Karel Roorda

Uit Wikipedia, de vrije encyclopedie

Karel Roorda (Sneek[1], 1530/1531 – Leeuwarden, 10 november 1601) was een politicus. Zijn vader was Popcke Roorda van Grouw, die van 1535 tot ca. 1540 drost was op de Tegelpoort te Venlo[2].

Roorda was, net als Jancko Douwama uit Oldeboorn en Syds Tjaerda uit Rinsumageest voor hem, een voorstander van een onafhankelijk Friesland. Dit standpunt plaatste hem, als beschermer van de Friese privileges, tegenover Willem Lodewijk van Nassau-Dillenburg, die zich juist sterk maakte voor Friesland als onderdeel van de Unie. In de jaren zeventig en tachtig ontwikkelde Roorda zich tot een van de belangrijkste mensen van Friesland. Zo was hij in 1579 samen met Wijtze van Cammingha voorvechter in Friesland van de Nadere Unie en van een verbod op de katholieke godsdienstoefening.[3]

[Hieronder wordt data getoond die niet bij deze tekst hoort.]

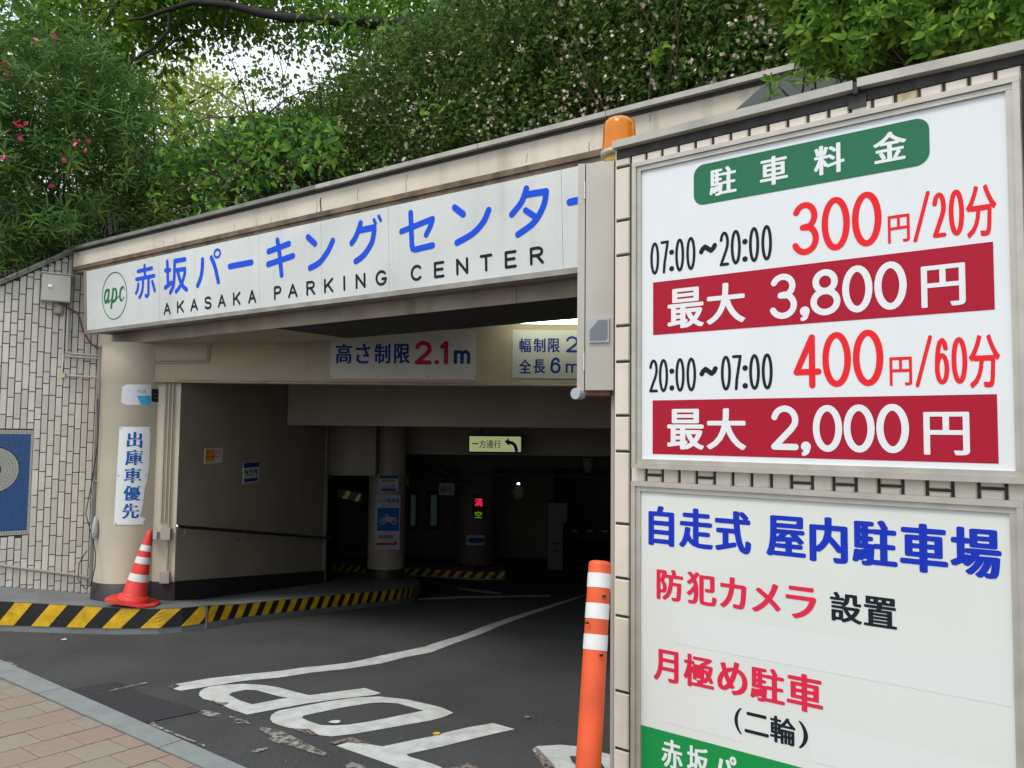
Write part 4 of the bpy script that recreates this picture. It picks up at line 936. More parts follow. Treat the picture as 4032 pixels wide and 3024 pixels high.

In 1581 en van 1584 tot en met 1592 was hij een van de Friese afgevaardigden in de Staten-Generaal. In dit laatste jaar kwam hij echter in een openlijk conflict met Willem Lodewijk, onder andere over de bezetting van Hasselt. Met het verlies in dit conflict nam Roorda's invloed sterk af.

Karel Roorda schreef in 1591 het werk Rudimenta religionis Christianae, Ebraice, Graece, et Latine.[4][5]